「学ぶことの意味」

まだ読んでいなかった古い新聞記事(今年2月)に、「学ぶことの意味を問われて答えることのできる教師は本来いないはずだ。学び終えてはじめてその意味が理解できるのであり、そのことこそ学ぶことの動機づけになるものだから。」(哲学者・内田樹)という発言がありました。

同じ記事の中で、内田さんは、「80年代以降の子供たちが以前と違うのは、消費者として社会的経験をスタートさせたことだ。(中略)彼らは自分たちに理解できる解答以外は受け付けない。消費者マインドで世界に対するときの必然だ。」とも言っています。

義務教育の段階で、教育をサービス業と呼び、子供たちを「お客さん」扱いし始めたときから、多くの勘違いが始まってしまったような気がします。子供や父兄を「お客さん」とするのであれば、彼らは聞きたいことだけを聞くようになります。

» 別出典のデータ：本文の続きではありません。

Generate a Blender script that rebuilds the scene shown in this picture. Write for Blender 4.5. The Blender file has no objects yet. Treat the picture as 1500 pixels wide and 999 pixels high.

もうひとつ、別の話になるのですが、すべての子供は、一度でもいいので、電気も水道もないようなところに投げ込んでみるのもひとつの方法ではないかと思います。生きていく力や意志がなえてしまっている子供が多いようですので。だって、自然の中では、人間はお客さん扱いをしてもらえませんから。不便さの中から、人間って、強くなったり、賢くなったりするように思います。僕は、バンカーズ・トラストで、30歳前後の時ですが、ニューヨーク郊外の、電気も、水道もない森の中で、会社の研修のひとつとして、数日間、グループで「サバイブ」するトレーニングに参加したことがあります。とてもいい体験だったと思っています。

追伸 以前、内田さんの『私家版・ユダヤ文化論』(文春新書)を読みました。